The Castro Theatre audience for the screening of The Last Edition at the San Francisco Silent Film Festival will have their enjoyment of the film enhanced by live accompaniment from musician Stephen Horne. Stephen has long been considered one of the leading silent film accompanists. Based at London’s BFI Southbank, Stephen also plays at all the major UK venues as well as major festivals across Europe and North America. Although principally a pianist, he often incorporates flute, accordion and keyboards into his performances, sometimes simultaneously.
He regularly performs internationally and in recent years his accompaniments have met with acclaim at film festivals in Pordenone, Telluride, San Francisco, Cannes, Bologna and Berlin. He has performed his score for A Cottage on Dartmoor at many venues, including New York’s Lincoln Center and Washington’s National Gallery of Art. As an adjunct to his work in silent film, he occasionally collaborates with a small group which recreates magic lantern shows. He is also a specialist in dance accompaniment and plays regularly at the London dance academies.
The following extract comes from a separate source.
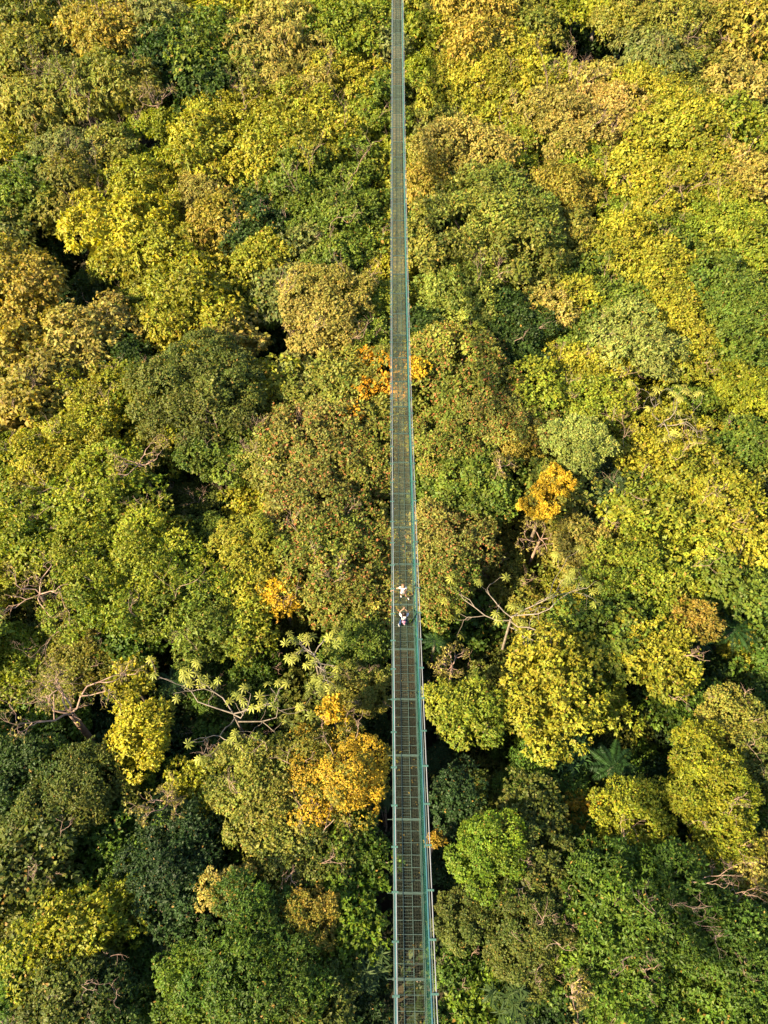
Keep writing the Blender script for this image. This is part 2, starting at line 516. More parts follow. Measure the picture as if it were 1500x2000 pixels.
# the one seen from behind, both arms raised to take a picture
YB = 16.3
B = dict(pelvis=(0, 0, 0.94), belly=(0, 0, 1.06), chest=(0, 0.0, 1.24), collar=(0, 0.0, 1.39), neck=(0, 0.01, 1.45), jaw=(0, 0.045, 1.505), head=(0, 0.035, 1.575), crown=(0, 0.02, 1.645),
         shoulder_l=(-0.17, 0.02, 1.37), elbow_l=(-0.235, 0.20, 1.44), wrist_l=(-0.065, 0.28, 1.60),
         shoulder_r=(0.17, 0.02, 1.37), elbow_r=(0.235, 0.20, 1.44), wrist_r=(0.065, 0.28, 1.60),
         hip_l=(-0.10, 0, 0.89), knee_l=(-0.18, 0.06, 0.50), ankle_l=(-0.24, -0.02, 0.11), toe_l=(-0.27, 0.11, 0.05),
         hip_r=(0.09, 0, 0.89), knee_r=(0.08, 0.10, 0.50), ankle_r=(0.07, 0.06, 0.11), toe_r=(0.08, 0.19, 0.05))
pb = make_person((0.0, YB, float(zd(YB)) + 0.035), 0, "person in white shirt and jeans seen from behind, arms raised with a phone",
                 B, SKIN, [('wrist_l', (0.35, 0.35, 0.8), (0.9, 0.1, -0.2), 0.6), ('wrist_r', (-0.35, 0.35, 0.8), (-0.9, 0.1, -0.2), 0.6)])
skinmesh("shirt", [((0, 0, 0.93), (0.165, 0.12)), ((0, 0, 1.08), (0.15, 0.11)), ((0, 0, 1.24), (0.165, 0.12)), ((0, 0, 1.375), (0.11, 0.085)),
                   ((-0.18, 0.03, 1.375), 0.075), ((-0.225, 0.17, 1.42), 0.066), ((0.18, 0.03, 1.375), 0.075), ((0.225, 0.17, 1.42), 0.066)],
         [(0, 1), (1, 2), (2, 3), (3, 4), (4, 5), (3, 6), (6, 7)], WHITE, pb, 1)
skinmesh("jeans", [((0, 0, 0.95), (0.14, 0.108)), (B['hip_l'], 0.098), (B['knee_l'], 0.07), ((-0.235, -0.015, 0.15), 0.052), (B['hip_r'], 0.098), (B['knee_r'], 0.07), ((0.07, 0.065, 0.15), 0.052)],
         [(0, 1), (1, 2), (2, 3), (0, 4), (4, 5), (5, 6)], JEAN, pb)
hair(B, HAIR_D, pb, bun=True)
shoes(B, WHITE, pb)
zb_ = float(zd(YB)) + 0.035
bp = empty("backpack", (0.0, YB - 0.20, zb_ + 0.84))
tag(bp, "pale pink backpack with a navy band, worn by the person in jeans", "backpack")
skinmesh("pouch", [((0, 0, 0.08), (0.115, 0.07)), ((0, 0, 0.20), (0.125, 0.08)), ((0, 0.01, 0.33), (0.105, 0.065))], [(0, 1), (1, 2)], PINK, bp)
skinmesh("pocket", [((-0.05, -0.075, 0.13), (0.05, 0.03)), ((0.05, -0.075, 0.13), (0.05, 0.03))], [(0, 1)], PINK, bp, 0, 1)
skinmesh("top_band", [((-0.085, 0.0, 0.385), 0.035), ((0, -0.01, 0.40), 0.04), ((0.085, 0.0, 0.385), 0.035)], [(0, 1), (1, 2)], NAVY, bp, 1)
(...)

We talked recently with Stephen about his plans for the Castro performance, his methods for developing accompaniments and of his own enjoyment when in the audience.
In watching a film, and in considering the music you will perform for it, do you tend to follow the first ideas that occur to you, or wait until you have finished watching?
It all depends – there have been plenty of cases where both have happened. I tend to know fairly quickly what general approach I’m going to take and then ideas about how to deal with specific moments sometimes hit me like ‘no brainers’.
What did you think of the The Last Edition on your first watching, and which themes do you wish to emphasis with your accompaniment?
Firstly I thought Rob [Byrne] had done a fabulous job with what I imagine was difficult source material. It’s a great little movie and a fantastic candidate for restoration. I don’t mean ‘little’ in the pejorative sense, but there’s something of the ‘pot boiler’ / Saturday night popcorn movie about it. But I love those kind of movies!
I think the local audience will particularly get a kick out of seeing San Francisco as it was back in 1925. One initial idea I had was to use lots of songs that specifically reference the city. But I then found out that nearly all of the famous ones were composed after this film was made. There seems little point in being clever if people aren’t going to realise what you’re doing! The only reasonably familiar one that I found from before 1925 was Irving Berlin’s ‘San Francisco Bound’, which I may well use. If anyone has other suggestions, let me know! Perhaps we can turn the show into a singalong!
How do you like to approach the writing of music and its performance for historical films? Do you think it is desirable to emphasis a style that would have been contemporary to a film’s release?
Well it’s not specifically what I do, although I love hearing authentic period scores by other musicians. Although I’m increasingly compositional in my approach, for a long time I completely improvised my accompaniments. This was largely dictated by the fact that, when I started accompanying films at London’s National Film Theatre, I didn’t get advance screenings. So most of the time I would accompany a film ‘blind’ during the actual public performance. That was hard obviously, but I’m very happy that I learnt my trade that way, as I think it forced me to react from moment-to-moment: climb inside it, so to speak. And it certainly sharpened my responses!
You frequently make use of a number of instruments in your accompaniments. Do you tend to use particular instruments for certain moods or styles, and which might we expect to hear during The Last Edition?
Usually when I watch a film in preparation, those moments leap out to me. Again there are no rules, but I often use flute in reflective moments and the accordion to underline shifts in geography or culture. But both instruments can also be useful in comic moments. At the risk of disappointing, when I first saw The Last Edition I thought ‘this is a piano solo film’. There’s something about it’s muscular no-nonsense style that seems to require a straight-down-the-line accompaniment. But now I can see a couple of brief opportunities, so who knows?
For The Last Edition you will be performing solo. How do you compare this experience to accompanying a film as part of group of musicians?
It’s both more and less stressful! More in the sense that there’s no-one else around to give you a breather or absorb your weaknesses. Less in the sense that, as I’m usually in charge when playing in a group, I’m responsible for other people… and there’s nothing more stressful than that! But in terms of quality of experience, they both have their own rewards.
Finally, what do you personally like to hear as an audience member when watching an accompanied film?
I’m very non-prescriptive: I’ve liked both period-authentic and modern accompaniments. I’m not keen on overly repetitive scores and I like them to have a decent amount of synchronisation with the film (which is not the same as Micky Mousing [the close mimicry of the music accompanying a film to physical actions as they appear on screen] ). I don’t even mind musically anachronistic interventions, as long as they’re intelligent and I can ascertain that they’re responding to something real in the film. I enjoy hearing a musical thought process evolve, even if it runs counter to what I would do.